▸ Instructions for the task
A faithful transcription of all the data is required.

---

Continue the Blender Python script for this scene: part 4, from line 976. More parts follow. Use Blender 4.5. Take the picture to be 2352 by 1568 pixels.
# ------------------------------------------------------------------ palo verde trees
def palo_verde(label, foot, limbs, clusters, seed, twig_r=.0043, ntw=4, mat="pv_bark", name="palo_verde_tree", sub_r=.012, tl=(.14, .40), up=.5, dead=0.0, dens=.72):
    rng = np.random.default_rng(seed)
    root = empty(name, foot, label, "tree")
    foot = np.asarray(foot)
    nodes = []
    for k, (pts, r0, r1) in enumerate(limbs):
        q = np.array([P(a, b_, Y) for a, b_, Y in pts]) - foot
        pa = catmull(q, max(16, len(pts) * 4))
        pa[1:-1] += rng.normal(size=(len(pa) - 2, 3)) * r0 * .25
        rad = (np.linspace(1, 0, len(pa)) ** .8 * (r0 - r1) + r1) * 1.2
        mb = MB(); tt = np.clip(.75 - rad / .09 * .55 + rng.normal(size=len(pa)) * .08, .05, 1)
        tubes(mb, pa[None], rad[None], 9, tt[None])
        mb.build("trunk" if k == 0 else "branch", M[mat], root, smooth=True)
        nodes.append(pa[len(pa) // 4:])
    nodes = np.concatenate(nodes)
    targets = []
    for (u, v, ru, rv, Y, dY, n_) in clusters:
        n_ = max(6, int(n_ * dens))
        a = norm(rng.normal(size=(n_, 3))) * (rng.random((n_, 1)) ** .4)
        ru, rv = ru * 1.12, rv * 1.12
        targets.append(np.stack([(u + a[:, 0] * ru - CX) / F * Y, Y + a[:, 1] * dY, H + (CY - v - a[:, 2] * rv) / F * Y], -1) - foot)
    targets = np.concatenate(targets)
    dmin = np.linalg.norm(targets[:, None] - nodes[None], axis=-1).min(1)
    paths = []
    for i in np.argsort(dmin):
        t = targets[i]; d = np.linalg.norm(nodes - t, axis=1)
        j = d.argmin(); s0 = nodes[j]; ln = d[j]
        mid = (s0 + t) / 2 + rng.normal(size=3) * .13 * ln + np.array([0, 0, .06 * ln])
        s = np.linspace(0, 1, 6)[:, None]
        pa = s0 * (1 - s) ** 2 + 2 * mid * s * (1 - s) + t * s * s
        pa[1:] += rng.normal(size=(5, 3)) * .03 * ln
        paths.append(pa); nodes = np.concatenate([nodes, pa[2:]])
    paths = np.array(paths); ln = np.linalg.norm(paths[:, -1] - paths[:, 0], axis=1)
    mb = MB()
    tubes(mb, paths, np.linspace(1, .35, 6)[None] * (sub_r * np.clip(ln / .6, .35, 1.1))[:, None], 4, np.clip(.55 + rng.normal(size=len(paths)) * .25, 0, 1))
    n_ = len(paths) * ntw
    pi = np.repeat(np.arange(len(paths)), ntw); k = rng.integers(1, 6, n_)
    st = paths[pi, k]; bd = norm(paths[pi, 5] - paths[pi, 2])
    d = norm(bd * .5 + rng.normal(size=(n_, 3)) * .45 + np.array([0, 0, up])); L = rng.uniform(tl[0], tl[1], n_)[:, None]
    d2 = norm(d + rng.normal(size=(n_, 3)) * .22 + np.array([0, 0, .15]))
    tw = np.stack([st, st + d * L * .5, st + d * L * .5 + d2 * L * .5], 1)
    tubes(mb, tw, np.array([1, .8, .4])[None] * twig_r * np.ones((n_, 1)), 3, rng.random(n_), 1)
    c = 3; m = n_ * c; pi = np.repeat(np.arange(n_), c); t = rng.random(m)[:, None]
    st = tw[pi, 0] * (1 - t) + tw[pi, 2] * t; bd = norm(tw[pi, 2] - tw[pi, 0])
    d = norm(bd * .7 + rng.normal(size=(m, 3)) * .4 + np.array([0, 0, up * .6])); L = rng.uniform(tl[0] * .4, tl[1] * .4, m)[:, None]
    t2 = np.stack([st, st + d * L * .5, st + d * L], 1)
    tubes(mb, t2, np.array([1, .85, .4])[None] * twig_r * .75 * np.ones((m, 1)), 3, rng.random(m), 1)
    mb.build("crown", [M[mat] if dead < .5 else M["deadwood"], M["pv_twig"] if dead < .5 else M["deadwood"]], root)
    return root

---

▸ Correct response
Continue the Blender Python script for this scene: part 4, from line 976. More parts follow. Use Blender 4.5. Take the picture to be 2352 by 1568 pixels.
# ------------------------------------------------------------------ palo verde trees
def palo_verde(label, foot, limbs, clusters, seed, twig_r=.0043, ntw=4, mat="pv_bark", name="palo_verde_tree", sub_r=.012, tl=(.14, .40), up=.5, dead=0.0, dens=.72):
    rng = np.random.default_rng(seed)
    root = empty(name, foot, label, "tree")
    foot = np.asarray(foot)
    nodes = []
    for k, (pts, r0, r1) in enumerate(limbs):
        q = np.array([P(a, b_, Y) for a, b_, Y in pts]) - foot
        pa = catmull(q, max(16, len(pts) * 4))
        pa[1:-1] += rng.normal(size=(len(pa) - 2, 3)) * r0 * .25
        rad = (np.linspace(1, 0, len(pa)) ** .8 * (r0 - r1) + r1) * 1.2
        mb = MB(); tt = np.clip(.75 - rad / .09 * .55 + rng.normal(size=len(pa)) * .08, .05, 1)
        tubes(mb, pa[None], rad[None], 9, tt[None])
        mb.build("trunk" if k == 0 else "branch", M[mat], root, smooth=True)
        nodes.append(pa[len(pa) // 4:])
    nodes = np.concatenate(nodes)
    targets = []
    for (u, v, ru, rv, Y, dY, n_) in clusters:
        n_ = max(6, int(n_ * dens))
        a = norm(rng.normal(size=(n_, 3))) * (rng.random((n_, 1)) ** .4)
        ru, rv = ru * 1.12, rv * 1.12
        targets.append(np.stack([(u + a[:, 0] * ru - CX) / F * Y, Y + a[:, 1] * dY, H + (CY - v - a[:, 2] * rv) / F * Y], -1) - foot)
    targets = np.concatenate(targets)
    dmin = np.linalg.norm(targets[:, None] - nodes[None], axis=-1).min(1)
    paths = []
    for i in np.argsort(dmin):
        t = targets[i]; d = np.linalg.norm(nodes - t, axis=1)
        j = d.argmin(); s0 = nodes[j]; ln = d[j]
        mid = (s0 + t) / 2 + rng.normal(size=3) * .13 * ln + np.array([0, 0, .06 * ln])
        s = np.linspace(0, 1, 6)[:, None]
        pa = s0 * (1 - s) ** 2 + 2 * mid * s * (1 - s) + t * s * s
        pa[1:] += rng.normal(size=(5, 3)) * .03 * ln
        paths.append(pa); nodes = np.concatenate([nodes, pa[2:]])
    paths = np.array(paths); ln = np.linalg.norm(paths[:, -1] - paths[:, 0], axis=1)
    mb = MB()
    tubes(mb, paths, np.linspace(1, .35, 6)[None] * (sub_r * np.clip(ln / .6, .35, 1.1))[:, None], 4, np.clip(.55 + rng.normal(size=len(paths)) * .25, 0, 1))
    n_ = len(paths) * ntw
    pi = np.repeat(np.arange(len(paths)), ntw); k = rng.integers(1, 6, n_)
    st = paths[pi, k]; bd = norm(paths[pi, 5] - paths[pi, 2])
    d = norm(bd * .5 + rng.normal(size=(n_, 3)) * .45 + np.array([0, 0, up])); L = rng.uniform(tl[0], tl[1], n_)[:, None]
    d2 = norm(d + rng.normal(size=(n_, 3)) * .22 + np.array([0, 0, .15]))
    tw = np.stack([st, st + d * L * .5, st + d * L * .5 + d2 * L * .5], 1)
    tubes(mb, tw, np.array([1, .8, .4])[None] * twig_r * np.ones((n_, 1)), 3, rng.random(n_), 1)
    c = 3; m = n_ * c; pi = np.repeat(np.arange(n_), c); t = rng.random(m)[:, None]
    st = tw[pi, 0] * (1 - t) + tw[pi, 2] * t; bd = norm(tw[pi, 2] - tw[pi, 0])
    d = norm(bd * .7 + rng.normal(size=(m, 3)) * .4 + np.array([0, 0, up * .6])); L = rng.uniform(tl[0] * .4, tl[1] * .4, m)[:, None]
    t2 = np.stack([st, st + d * L * .5, st + d * L], 1)
    tubes(mb, t2, np.array([1, .85, .4])[None] * twig_r * .75 * np.ones((m, 1)), 3, rng.random(m), 1)
    mb.build("crown", [M[mat] if dead < .5 else M["deadwood"], M["pv_twig"] if dead < .5 else M["deadwood"]], root)
    return root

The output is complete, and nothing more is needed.